▼▼▼

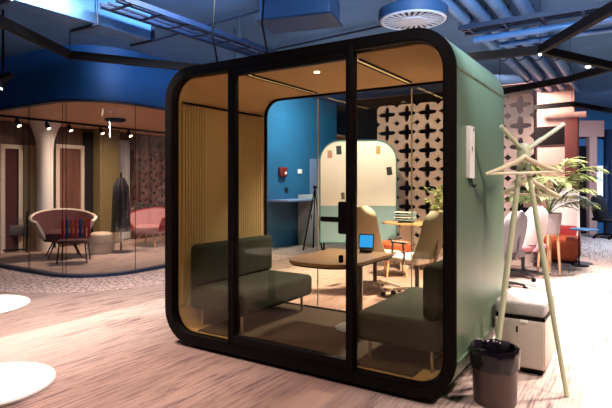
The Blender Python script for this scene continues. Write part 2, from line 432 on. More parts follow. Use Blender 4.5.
# pleated side panels inside
def pleats(side):
    x = .087 if side < 0 else BW_-.087
    sg = 1 if side < 0 else -1
    y = .10; pts = []
    top = []
    zones = [(.10, .36, True), (.36, .80, False), (.80, 1.20, True)]
    for y0, y1, pl in zones:
        if pl:
            n = int((y1-y0)/.032)
            for k in range(n):
                ya = y0+(y1-y0)*k/n; yb = y0+(y1-y0)*(k+1)/n
                top += [(x+sg*.004, ya), (x+sg*.020, ya+.006), (x+sg*.020, yb-.006)]
        else:
            top += [(x+sg*.004, y0), (x+sg*.016, y0+.008), (x+sg*.016, y1-.008)]
    pts = [(x, .10)]+top+[(x+sg*.004, 1.20), (x, 1.20)]
    b = MB().prism(pts, ZB+R0, ZT-R0-.01, 'z'); return b.build('pleated_panel', M['pleat'], booth, angle=25)
pleats(-1); pleats(1)
for x in (.098, BW_-.098): MB().box((x, .66, ZT-R0+.008), (.012, 1.10, .014)).build('shadow_gap', M['black'], booth)
# ceiling light slots
for u in (.765, 1.715):
    sl = MB(); z = ZT-.09
    for du in (-.022, .022): sl.box((u+du, .68, z), (.012, .98, .016))
    sl = sl.build('light_slot', M['black'], booth)
    MB().box((u, .68, z+.002), (.032, .97, .008)).build('diffuser', M['striplamp'], sl)
MB().lathe([(0, 0), (.02, 0), (.022, .006), (.0, .006)], (1.263, .40, ZT-.092)).build('ceiling_spot', M['lamp'], booth)
for u in (.35, BW_-.35):
    for v in (.15, BD-.15): MB().lathe([(0, 0), (.035, 0), (.035, .012), (.015, .014), (.015, .036), (0, .036)], (u, v, 0)).build('levelling_foot', M['steel'], booth)
MB().box((BW_/2, BD/2, .022), (BW_-.56, BD-.1, .02)).build('plinth', M['black'], booth, smooth=False)
# white plate with two hooks on the outer side (px 463-474)
pl = MB().prism(rr(.21, .325, 1.375, 1.70, .008, 3), BW_+.001, BW_+.022, 'x').build('wall_plate', M['whiteplastic'], booth)
for dv in (.245, .29):
    MB().tube([(BW_+.012, dv, 1.38), (BW_+.016, dv, 1.33), (BW_+.035, dv, 1.32), (BW_+.04, dv, 1.337)], .004, 6).build('hook', M['black'], pl)
MB().box((BW_+.023, .27, 1.56), (.004, .02, .03), bev=.001).build('lock_slot', M['steel'], pl)
MB().box((BW_+.023, .30, 1.68), (.004, .012, .02), bev=.001).build('sensor', M['black'], pl)

# benches inside
def bench(u, v, mirror, label):
    t = thing('pod_bench', label, 'bench', bw(u, v, .125), ANG+(PI if mirror else 0), 'facing benches inside the pod')
    MB().box((0, 0, .245), (.60, 1.05, .20), bev=.045, seg=5).build('seat', M['bench'], t)
    MB().box((-.235, 0, .52), (.115, 1.05, .35), bev=.04, seg=5).build('backrest', M['bench'], t)
    for x in (-.22, .22):
        for y in (-.44, .44): MB().cyl((x, y, .0), (x, y, .155), .013, seg=10).build('leg', M['steel'], t)
    return t
bench(.44, .66, False, 'dark green upholstered bench on the left inside the pod, near its pleated wall')
bench(BW_-.44, .66, True, 'dark green upholstered bench on the right inside the pod, behind the narrow glass pane')

# table inside
t = thing('pod_table', 'oak table with rounded end standing between the two benches inside the pod', 'table', bw(1.27, .75, .125), ANG)
pts = []
for k in range(25):
    a = PI+PI*k/24
    c, s_ = math.cos(a), math.sin(a)
    pts.append((.31*math.copysign(abs(c)**.75, c), -.16+.30*math.copysign(abs(s_)**.8, s_)))
pts += [(.31, .42), (-.31, .42)]
tb = MB().prism(pts, .585, .61, 'z').build('tabletop', M['woodtable'], t)
MB().prism([(x*.96, y*.97) for x, y in pts], .572, .5849, 'z').build('underside', M['black'], t)
MB().cyl((.13, .10, .02), (.13, .10, .575), .032, seg=20).build('column', M['chrome'], t)
MB().lathe([(0, 0), (.20, 0), (.20, .012), (.05, .022), (0, .022)], (.13, .10, 0)).build('base', M['chrome'], t)
# touch console on table
t = thing('touch_console', 'small black touch console with lit blue display on the oak pod table', 'console', bw(1.345, 1.10, .735), ANG+.25)
MB().box((0, 0, .0135), (.11, .09, .025), bev=.008).build('base', M['blackplastic'], t)
rot = Matrix.Rotation(math.radians(-14), 4, 'X')
c = MB().box((0, .0, .095), (.135, .016, .135), bev=.006, mat=rot).build('display_housing', M['blackplastic'], t)
MB().box((0, -.0095, .097), (.117, .003, .108), mat=rot).build('display', M['screenlit'], c)

# ------------------------------------------------------------------ coat rack
ap = at(523.5, 152, 3.36)
feet = [atz(567, 397, 0), atz(492, 385, 0), atz(495, 374.5, 0)]
base = Vector((ap.x, ap.y, 0))
rack = thing('coat_rack', 'pale green tripod coat rack standing beside the pod wall', 'coat rack', base)
L_ = lambda p: Vector(p)-base
tops = [Vector((ap.x+.012, ap.y-.012, ap.z-.03)), Vector((ap.x-.015, ap.y, ap.z-.03)), Vector((ap.x-.004, ap.y+.026, ap.z-.03))]
for f, tp in zip(feet, tops):
    d = (tp-f).normalized()
    MB().tube([L_(f), L_(f+(tp-f)*.5), L_(tp+d*.02)], [.014, .0175, .0165], 14).build('leg', M['rackgreen'], rack)
hub = MB(); hub.lathe([(0, -.075), (.03, -.07), (.042, -.03), (.040, .03), (.03, .055), (0, .06)], L_(ap), 20).build('hub', M['rackgreen'], rack)
for px, py, d in ((501, 126, 3.24), (564, 124, 3.40), (541, 139, 3.56)):
    e = at(px, py, d)
    MB().tube([L_(ap+Vector((0, 0, .0))), L_(ap+(e-ap)*.55), L_(e)], [.016, .014, .0135], 12).build('peg', M['rackgreen'], rack)
def hanger(name, top, l, r, label, bar_r=.009):
    o0 = Vector(top); t = thing(name, label, 'clothes hanger', o0, 0, 'wooden hangers on the coat rack')
    l, r = Vector(l)-o0, Vector(r)-o0
    n = Vector((0, 0, -.05))
    body = MB()
    body.tube([l, l*.6+n*.4, n*.55+l*.12, n*.4, n*.55+r*.12, r*.6+n*.4, r], [.011, .015, .017, .018, .017, .015, .011], 10)
    body.build('shoulder', M['hanger'], t)
    MB().tube([l*.985, (l+r)*.5, r*.985], bar_r, 8).build('trouser_bar', M['hanger'], t)
    hk = [(0, 0, -.03), (0, 0, .012)]+[(.0, .022-.022*math.cos(a), .014+.022*math.sin(a)) for a in (.5, 1.0, 1.57, 2.2, 2.8, 3.4)]
    MB().tube(hk, .003, 6).build('hook', M['steel'], t)
hanger('clothes_hanger', at(524, 153, 3.29), at(486, 174, 3.26), at(562, 172, 3.32), 'cream wooden hanger hanging uppermost on the pale green coat rack')
hanger('clothes_hanger', at(529, 174, 3.44), at(501, 193, 3.50), at(561, 197, 3.40), 'cream wooden hanger hanging lower and behind on the pale green coat rack')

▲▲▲

**Directions for this task**
Repeat the material above in full and exactly, omitting the pictures.

**Solution to this problem**
The Blender Python script for this scene continues. Write part 2, from line 432 on. More parts follow. Use Blender 4.5.
# pleated side panels inside
def pleats(side):
    x = .087 if side < 0 else BW_-.087
    sg = 1 if side < 0 else -1
    y = .10; pts = []
    top = []
    zones = [(.10, .36, True), (.36, .80, False), (.80, 1.20, True)]
    for y0, y1, pl in zones:
        if pl:
            n = int((y1-y0)/.032)
            for k in range(n):
                ya = y0+(y1-y0)*k/n; yb = y0+(y1-y0)*(k+1)/n
                top += [(x+sg*.004, ya), (x+sg*.020, ya+.006), (x+sg*.020, yb-.006)]
        else:
            top += [(x+sg*.004, y0), (x+sg*.016, y0+.008), (x+sg*.016, y1-.008)]
    pts = [(x, .10)]+top+[(x+sg*.004, 1.20), (x, 1.20)]
    b = MB().prism(pts, ZB+R0, ZT-R0-.01, 'z'); return b.build('pleated_panel', M['pleat'], booth, angle=25)
pleats(-1); pleats(1)
for x in (.098, BW_-.098): MB().box((x, .66, ZT-R0+.008), (.012, 1.10, .014)).build('shadow_gap', M['black'], booth)
# ceiling light slots
for u in (.765, 1.715):
    sl = MB(); z = ZT-.09
    for du in (-.022, .022): sl.box((u+du, .68, z), (.012, .98, .016))
    sl = sl.build('light_slot', M['black'], booth)
    MB().box((u, .68, z+.002), (.032, .97, .008)).build('diffuser', M['striplamp'], sl)
MB().lathe([(0, 0), (.02, 0), (.022, .006), (.0, .006)], (1.263, .40, ZT-.092)).build('ceiling_spot', M['lamp'], booth)
for u in (.35, BW_-.35):
    for v in (.15, BD-.15): MB().lathe([(0, 0), (.035, 0), (.035, .012), (.015, .014), (.015, .036), (0, .036)], (u, v, 0)).build('levelling_foot', M['steel'], booth)
MB().box((BW_/2, BD/2, .022), (BW_-.56, BD-.1, .02)).build('plinth', M['black'], booth, smooth=False)
# white plate with two hooks on the outer side (px 463-474)
pl = MB().prism(rr(.21, .325, 1.375, 1.70, .008, 3), BW_+.001, BW_+.022, 'x').build('wall_plate', M['whiteplastic'], booth)
for dv in (.245, .29):
    MB().tube([(BW_+.012, dv, 1.38), (BW_+.016, dv, 1.33), (BW_+.035, dv, 1.32), (BW_+.04, dv, 1.337)], .004, 6).build('hook', M['black'], pl)
MB().box((BW_+.023, .27, 1.56), (.004, .02, .03), bev=.001).build('lock_slot', M['steel'], pl)
MB().box((BW_+.023, .30, 1.68), (.004, .012, .02), bev=.001).build('sensor', M['black'], pl)

# benches inside
def bench(u, v, mirror, label):
    t = thing('pod_bench', label, 'bench', bw(u, v, .125), ANG+(PI if mirror else 0), 'facing benches inside the pod')
    MB().box((0, 0, .245), (.60, 1.05, .20), bev=.045, seg=5).build('seat', M['bench'], t)
    MB().box((-.235, 0, .52), (.115, 1.05, .35), bev=.04, seg=5).build('backrest', M['bench'], t)
    for x in (-.22, .22):
        for y in (-.44, .44): MB().cyl((x, y, .0), (x, y, .155), .013, seg=10).build('leg', M['steel'], t)
    return t
bench(.44, .66, False, 'dark green upholstered bench on the left inside the pod, near its pleated wall')
bench(BW_-.44, .66, True, 'dark green upholstered bench on the right inside the pod, behind the narrow glass pane')

# table inside
t = thing('pod_table', 'oak table with rounded end standing between the two benches inside the pod', 'table', bw(1.27, .75, .125), ANG)
pts = []
for k in range(25):
    a = PI+PI*k/24
    c, s_ = math.cos(a), math.sin(a)
    pts.append((.31*math.copysign(abs(c)**.75, c), -.16+.30*math.copysign(abs(s_)**.8, s_)))
pts += [(.31, .42), (-.31, .42)]
tb = MB().prism(pts, .585, .61, 'z').build('tabletop', M['woodtable'], t)
MB().prism([(x*.96, y*.97) for x, y in pts], .572, .5849, 'z').build('underside', M['black'], t)
MB().cyl((.13, .10, .02), (.13, .10, .575), .032, seg=20).build('column', M['chrome'], t)
MB().lathe([(0, 0), (.20, 0), (.20, .012), (.05, .022), (0, .022)], (.13, .10, 0)).build('base', M['chrome'], t)
# touch console on table
t = thing('touch_console', 'small black touch console with lit blue display on the oak pod table', 'console', bw(1.345, 1.10, .735), ANG+.25)
MB().box((0, 0, .0135), (.11, .09, .025), bev=.008).build('base', M['blackplastic'], t)
rot = Matrix.Rotation(math.radians(-14), 4, 'X')
c = MB().box((0, .0, .095), (.135, .016, .135), bev=.006, mat=rot).build('display_housing', M['blackplastic'], t)
MB().box((0, -.0095, .097), (.117, .003, .108), mat=rot).build('display', M['screenlit'], c)

# ------------------------------------------------------------------ coat rack
ap = at(523.5, 152, 3.36)
feet = [atz(567, 397, 0), atz(492, 385, 0), atz(495, 374.5, 0)]
base = Vector((ap.x, ap.y, 0))
rack = thing('coat_rack', 'pale green tripod coat rack standing beside the pod wall', 'coat rack', base)
L_ = lambda p: Vector(p)-base
tops = [Vector((ap.x+.012, ap.y-.012, ap.z-.03)), Vector((ap.x-.015, ap.y, ap.z-.03)), Vector((ap.x-.004, ap.y+.026, ap.z-.03))]
for f, tp in zip(feet, tops):
    d = (tp-f).normalized()
    MB().tube([L_(f), L_(f+(tp-f)*.5), L_(tp+d*.02)], [.014, .0175, .0165], 14).build('leg', M['rackgreen'], rack)
hub = MB(); hub.lathe([(0, -.075), (.03, -.07), (.042, -.03), (.040, .03), (.03, .055), (0, .06)], L_(ap), 20).build('hub', M['rackgreen'], rack)
for px, py, d in ((501, 126, 3.24), (564, 124, 3.40), (541, 139, 3.56)):
    e = at(px, py, d)
    MB().tube([L_(ap+Vector((0, 0, .0))), L_(ap+(e-ap)*.55), L_(e)], [.016, .014, .0135], 12).build('peg', M['rackgreen'], rack)
def hanger(name, top, l, r, label, bar_r=.009):
    o0 = Vector(top); t = thing(name, label, 'clothes hanger', o0, 0, 'wooden hangers on the coat rack')
    l, r = Vector(l)-o0, Vector(r)-o0
    n = Vector((0, 0, -.05))
    body = MB()
    body.tube([l, l*.6+n*.4, n*.55+l*.12, n*.4, n*.55+r*.12, r*.6+n*.4, r], [.011, .015, .017, .018, .017, .015, .011], 10)
    body.build('shoulder', M['hanger'], t)
    MB().tube([l*.985, (l+r)*.5, r*.985], bar_r, 8).build('trouser_bar', M['hanger'], t)
    hk = [(0, 0, -.03), (0, 0, .012)]+[(.0, .022-.022*math.cos(a), .014+.022*math.sin(a)) for a in (.5, 1.0, 1.57, 2.2, 2.8, 3.4)]
    MB().tube(hk, .003, 6).build('hook', M['steel'], t)
hanger('clothes_hanger', at(524, 153, 3.29), at(486, 174, 3.26), at(562, 172, 3.32), 'cream wooden hanger hanging uppermost on the pale green coat rack')
hanger('clothes_hanger', at(529, 174, 3.44), at(501, 193, 3.50), at(561, 197, 3.40), 'cream wooden hanger hanging lower and behind on the pale green coat rack')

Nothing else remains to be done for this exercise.